Wednesday, 18 June 2014

In the blink of an eye.

Another part of the PPL syllabus is demonstrating that you can recover from a spiral dive.

Without crashing.

Or breaking the plane.

The last one isn’t much of a joke, you get very very close to redlining your airspeed. Red line = Vne (never exceed speed). After this speed the manufacturer can’t guarantee that bits won’t start falling off of your plane.

My previous exposure to them has been two fold, if you let the nose drop during a steep turn then you can quite happily end up in one fairly quickly. That one happens to most students the first few times they try them. The other method I’ve come across is if you get distracted (Bob’ll get me to do some pointless map reading, other instructors favour the “oops, I’ve dropped my pencil” routine), again it is easy to let the plane bank and the nose drop.

Last lesson though Bob introduced a new one, the failed spin entry.

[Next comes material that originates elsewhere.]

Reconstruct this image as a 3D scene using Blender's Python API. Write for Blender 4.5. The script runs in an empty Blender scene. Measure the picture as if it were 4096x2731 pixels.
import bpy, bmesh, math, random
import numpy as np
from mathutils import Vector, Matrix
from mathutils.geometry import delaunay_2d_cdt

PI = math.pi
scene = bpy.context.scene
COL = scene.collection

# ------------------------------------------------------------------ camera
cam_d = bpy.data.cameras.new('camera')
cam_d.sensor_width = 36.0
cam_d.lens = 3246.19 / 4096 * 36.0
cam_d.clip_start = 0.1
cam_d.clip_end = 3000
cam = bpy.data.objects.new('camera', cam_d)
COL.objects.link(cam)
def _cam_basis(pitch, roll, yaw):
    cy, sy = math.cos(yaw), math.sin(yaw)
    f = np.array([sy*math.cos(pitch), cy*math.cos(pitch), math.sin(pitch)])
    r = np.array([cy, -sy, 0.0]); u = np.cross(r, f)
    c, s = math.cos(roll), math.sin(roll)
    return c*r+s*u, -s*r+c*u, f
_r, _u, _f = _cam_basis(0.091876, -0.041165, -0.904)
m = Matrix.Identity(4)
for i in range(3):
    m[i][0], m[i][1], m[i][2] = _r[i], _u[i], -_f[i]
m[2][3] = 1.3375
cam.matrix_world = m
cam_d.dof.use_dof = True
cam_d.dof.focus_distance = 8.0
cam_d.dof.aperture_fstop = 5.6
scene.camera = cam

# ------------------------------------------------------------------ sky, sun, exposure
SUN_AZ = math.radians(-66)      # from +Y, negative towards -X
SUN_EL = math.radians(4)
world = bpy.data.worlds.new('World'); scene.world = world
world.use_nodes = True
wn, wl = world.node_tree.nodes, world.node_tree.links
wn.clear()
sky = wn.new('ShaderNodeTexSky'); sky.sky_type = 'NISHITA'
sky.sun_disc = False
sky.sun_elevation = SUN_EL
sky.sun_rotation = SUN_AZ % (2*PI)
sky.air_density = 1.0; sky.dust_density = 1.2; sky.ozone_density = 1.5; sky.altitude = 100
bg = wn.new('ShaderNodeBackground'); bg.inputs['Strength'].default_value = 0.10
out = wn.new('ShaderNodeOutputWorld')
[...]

Spins are very different beasts to spirals. In a spin you are stalled. In a spiral you are most definitely not. The recovery technique is very different. Try the spin recovery for a spiral dive and you are in all kinds of trouble. The airspeed is the key.

But this particular entry method is nasty because right up until the moment your ASI zooms towards the red, you think you are going to stall. I was certainly convinced.

I was 100% certain that Bob was lying to me and was about to put me in a really nasty aggressive climbing turning spinning stall. Until the nose went over and he called “recover”. Literally the ASI went from the “so-low-that-you-are-going-to-stall-any-minute” end of the arc to the “oh-man-you’re-gonna-break-the-plane” end, I swear without passing through the space in between.

If I didn’t know that spins aren’t on the PPL flight test, I would have been convinced that I was in one and done all the wrong, potentially plane breaky things.

In the blink of an eye you can go from one extreme attitude to another, you really need to be sharp and watch what those instruments are doing.

I think I’ll be okay but it truly shocked me how quickly the airspeed started doing crazy stuff.